Certes, l’œuvre fut lente et laborieuse. Commencée après 1815, reprise après Sadowa, elle n’était pas encore terminée au moment de la dernière guerre ; — si peu qu’un de ses plus illustres et plus tenaces propagateurs, le général von Schmidt, pouvait, au lendemain de 1870, blâmer à la fois et le manque d’aptitude à la tactique de masses et l’organisation défectueuse de la cavalerie : « Au jour de la bataille, écrivait-il, le Grand Roi[2] réunissait de grands corps de cavalerie et distribuait à leurs chefs des instructions spéciales. Ces corps chargeaient sur plusieurs lignes, que l’on disposât de 30, de 50, de 60 ou de 90 escadrons… Et nous, que faisons-nous ? Tout en ayant 84 escadrons à notre disposition, nous les disséminons et nous chargeons avec 4, avec 6, avec 8 escadrons au plus, en une ligne, sans aucune espèce de réserve ! Qu’y a-t-il d’étonnant alors si, malgré un dévoûment sans bornes, nous n’avons obtenu que de faibles résultats ? » Et, plus loin, il ajoute : « Le service de brigades de corps d’armée n’a pas eu une influence bien favorable sur la cavalerie. La vie, l’énergie, l’élan, l’élément vivifiant de l’arme, s’en vont[3]. »

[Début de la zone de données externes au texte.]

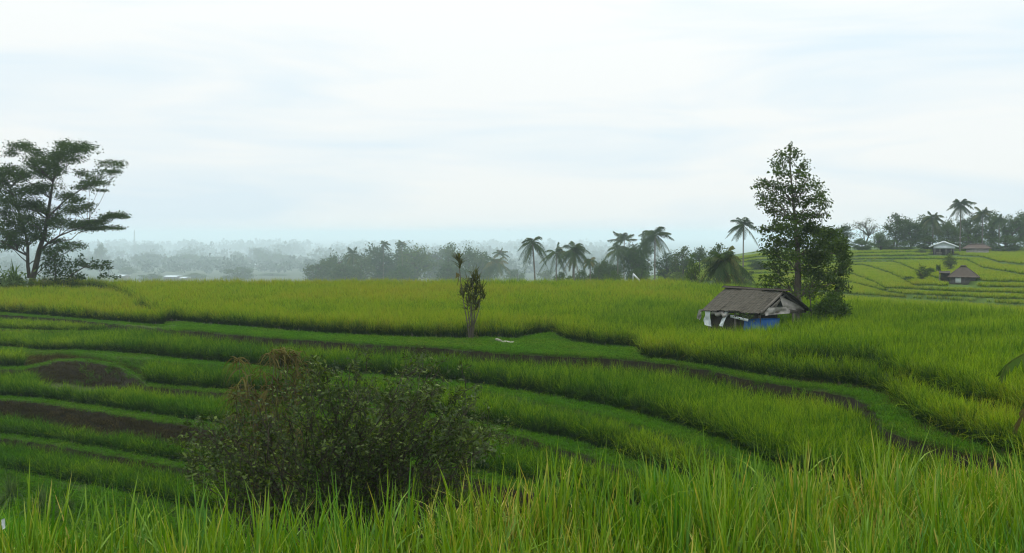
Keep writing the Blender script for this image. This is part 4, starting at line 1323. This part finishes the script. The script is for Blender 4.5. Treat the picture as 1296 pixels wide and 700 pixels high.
# ------------------------------------------------------------------ the field hut
M['roof_board'] = solid_mat("weathered_roof", (.018, .016, .012), (.085, .077, .060), 3, .9, .35, .15, (.8, 6, 6))
M['wood_grey'] = solid_mat("grey_timber", (.06, .052, .043), (.17, .155, .135), 5, .9, .4, .15, (1, 6, 6))
M['wood_dark'] = solid_mat("dark_timber", (.02, .017, .014), (.06, .05, .04), 5, .9, .4, .15, (1, 6, 6))
M['tarp_blue'] = solid_mat("blue_tarpaulin", (.004, .06, .26), (.012, .115, .42), 2.5, .45, .35, .4, None, .05)
M['plastic_white'] = solid_mat("white_plastic_sheet", (.42, .46, .50), (.68, .72, .76), 3, .5, .4, .4, None, .05)
M['cloth_grey'] = solid_mat("grey_sacking", (.16, .15, .14), (.38, .36, .34), 4, .9, .5, .1, None, .04)
M['wall_pale'] = solid_mat("pale_plaster", (.40, .46, .52), (.58, .63, .68), 2, .8, .1)
M['roof_white'] = solid_mat("white_painted_metal", (.55, .60, .64), (.72, .76, .80), 2, .5, .1)
M['roof_grey'] = solid_mat("grey_metal_roof", (.14, .16, .18), (.24, .26, .28), 2, .6, .1)
M['thatch'] = solid_mat("old_thatch", (.035, .028, .023), (.095, .078, .064), 4, .95, .6, .1, (3, 3, .6))
M['tile_brown'] = solid_mat("brown_roof_tile", (.05, .036, .030), (.11, .085, .075), 4, .9, .4, .1)
M['plank_wall'] = solid_mat("plank_wall", (.05, .048, .045), (.13, .125, .12), 4, .9, .4, .1, (8, 8, .5))
M['stone'] = solid_mat("pale_stone", (.13, .125, .10), (.26, .25, .20), 6, .8, .3)

A = math.radians(50)
ex = np.array([math.cos(A), -math.sin(A), 0]); ey = np.array([math.sin(A), math.cos(A), 0]); ez = np.array([0, 0, 1.0])
hc = np.array([9.25, 38.15, ground_z(9.25, 38.15)])
hut = empty("field_hut", hc); tag(hut, "open field hut with grey pitched roof and blue tarpaulin wall under the tall tree", "hut")
HR = np.stack([ex, ey, ez], 1)
W = lambda x, y, z: ex * x + ey * y + ez * (z - hc[2])      # local ridge / depth, absolute height
ZR, ZE = -2.13, -2.90


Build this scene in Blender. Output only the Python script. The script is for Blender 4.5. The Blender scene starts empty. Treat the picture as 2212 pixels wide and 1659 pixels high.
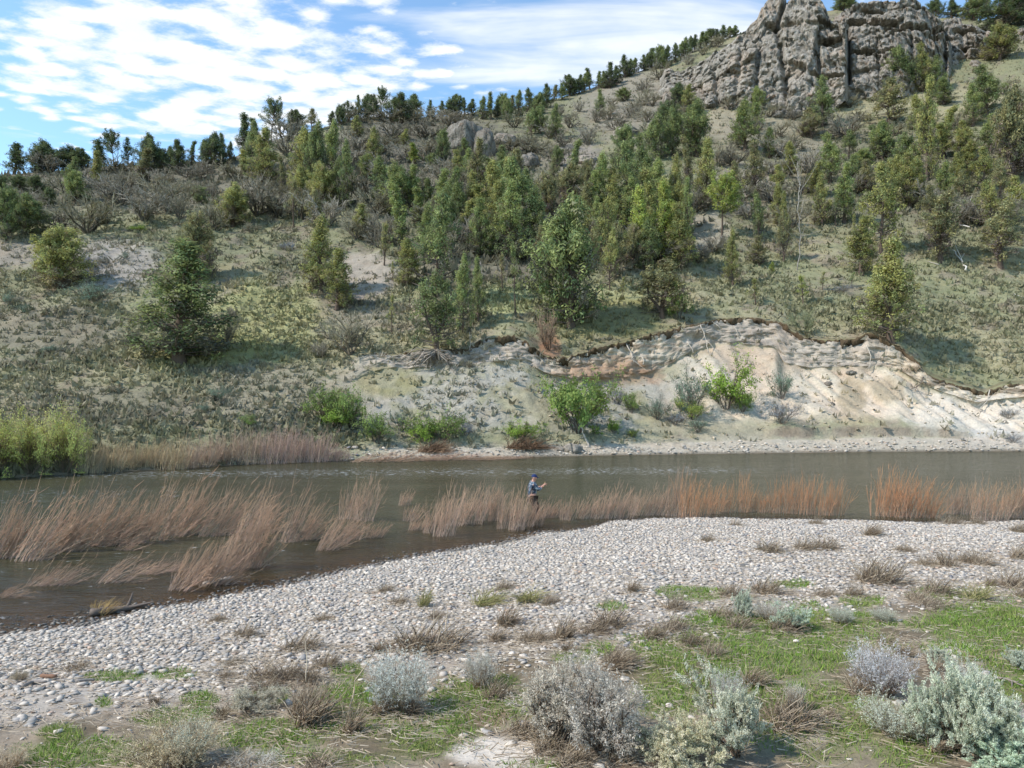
import bpy, math, random
import numpy as np
from mathutils import Vector, Matrix

sc = bpy.context.scene
COL = sc.collection

# ------------------------------------------------------------------ camera, sky, sun, exposure
EYE = 5.2                                   # drone height above the river, metres
F = 1579.0; CX = 1106.0; CY = 829.5         # focal length and centre on a 2212 x 1659 frame
cam_d = bpy.data.cameras.new('camera')
cam_d.sensor_width = 36.0
cam_d.lens = 36.0 * F / 2212.0
cam_d.clip_start = 0.1; cam_d.clip_end = 3000
cam = bpy.data.objects.new('camera', cam_d); COL.objects.link(cam)
cam.location = (0, 0, EYE); cam.rotation_euler = (math.radians(90), 0, 0)
sc.camera = cam

SUN_DIR = Vector((-0.66, -0.22, 0.72)).normalized()      # towards the sun: high on the left, a little behind the camera
sun_el = math.asin(SUN_DIR.z); sun_az = math.atan2(SUN_DIR.x, SUN_DIR.y)
sun_d = bpy.data.lights.new('sun', 'SUN'); sun_d.energy = 3.0; sun_d.angle = math.radians(1.6)
sun_d.color = (1.0, 0.95, 0.90)
sun = bpy.data.objects.new('sun', sun_d); COL.objects.link(sun)
sun.rotation_euler = SUN_DIR.to_track_quat('Z', 'Y').to_euler()
sun.location = (-60, -20, 80)

world = bpy.data.worlds.new('World'); sc.world = world
world.use_nodes = True
wn = world.node_tree.nodes; wl = world.node_tree.links
wn.clear()


class G:
    """small node-graph helper"""
    def __init__(self, tree): self.t = tree; self.n = tree.nodes; self.l = tree.links
    def node(self, typ, **kw):
        n = self.n.new(typ)
        for k, v in kw.items(): setattr(n, k, v)
        return n
    def put(self, sock, v):
        if hasattr(v, 'is_output') or isinstance(v, bpy.types.NodeSocket): self.l.new(v, sock)
        elif v is not None:
            if isinstance(v, tuple) and len(v) == 3 and sock.type == 'RGBA': v = v + (1,)
            sock.default_value = v
    def math(self, op, a, b=None, c=None, clamp=False):
        n = self.node('ShaderNodeMath', operation=op); n.use_clamp = clamp
        self.put(n.inputs[0], a)
        if b is not None: self.put(n.inputs[1], b)
        if c is not None: self.put(n.inputs[2], c)
        return n.outputs[0]
    def vmath(self, op, a, b=None):
        n = self.node('ShaderNodeVectorMath', operation=op)
        self.put(n.inputs[0], a)
        if b is not None: self.put(n.inputs[1], b)
        return n.outputs['Value'] if op in ('LENGTH', 'DOT_PRODUCT', 'DISTANCE') else n.outputs[0]
    def noise(self, vec, scale, detail=4, rough=0.55, dist=0.0):
        n = self.node('ShaderNodeTexNoise'); self.put(n.inputs['Vector'], vec)
        n.inputs['Scale'].default_value = scale; n.inputs['Detail'].default_value = detail
        n.inputs['Roughness'].default_value = rough; n.inputs['Distortion'].default_value = dist
        return n.outputs['Fac']
    def voronoi(self, vec, scale, feature='F1', out='Distance'):
        n = self.node('ShaderNodeTexVoronoi'); n.feature = feature
        self.put(n.inputs['Vector'], vec); n.inputs['Scale'].default_value = scale
        return n.outputs[out]
    def ramp(self, fac, stops):
        n = self.node('ShaderNodeValToRGB'); self.put(n.inputs[0], fac)
        e = n.color_ramp.elements
        while len(e) < len(stops): e.new(0.5)
        for i, (p, c) in enumerate(stops):
            e[i].position = p
            e[i].color = (c, c, c, 1) if isinstance(c, (int, float)) else tuple(c) + (1,)
        return n.outputs[0]
    def mix(self, fac, a, b, blend='MIX'):
        n = self.node('ShaderNodeMix', data_type='RGBA', blend_type=blend)
        self.put(n.inputs[0], fac); self.put(n.inputs[6], a); self.put(n.inputs[7], b)
        return n.outputs[2]
    def smooth(self, v, a, b):
        n = self.node('ShaderNodeMapRange', interpolation_type='SMOOTHSTEP')
        self.put(n.inputs[0], v); n.inputs[1].default_value = a; n.inputs[2].default_value = b
        return n.outputs[0]
    def mapping(self, vec, loc=(0, 0, 0), rot=(0, 0, 0), scale=(1, 1, 1)):
        n = self.node('ShaderNodeMapping'); self.put(n.inputs[0], vec)
        n.inputs[1].default_value = loc; n.inputs[2].default_value = rot; n.inputs[3].default_value = scale
        return n.outputs[0]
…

Sans parti-pris, sans exclusivisme, sans comparer plus longuement deux cavaleries égales en traditions et en courage, en souvenirs glorieux comme en profonds revers, nous souhaitons que les dures épreuves de nos rivaux en 1806, comme les nôtres en 1870, rapprochées des lumineux enseignemens légués par les Frédéric et les Napoléon, servent à nous faire entrevoir la vérité.


A. A.

  1. Kœhler, Histoire de la cavalerie prussienne de 1806 à 1876.
  2. Les historiens et les écrivains militaires allemands désignent toujours ainsi Frédéric II.
  3. Considérations sur la cavalerie après les expériences de la campagne de 1870-1871 (Mémoire rédigé en 1871).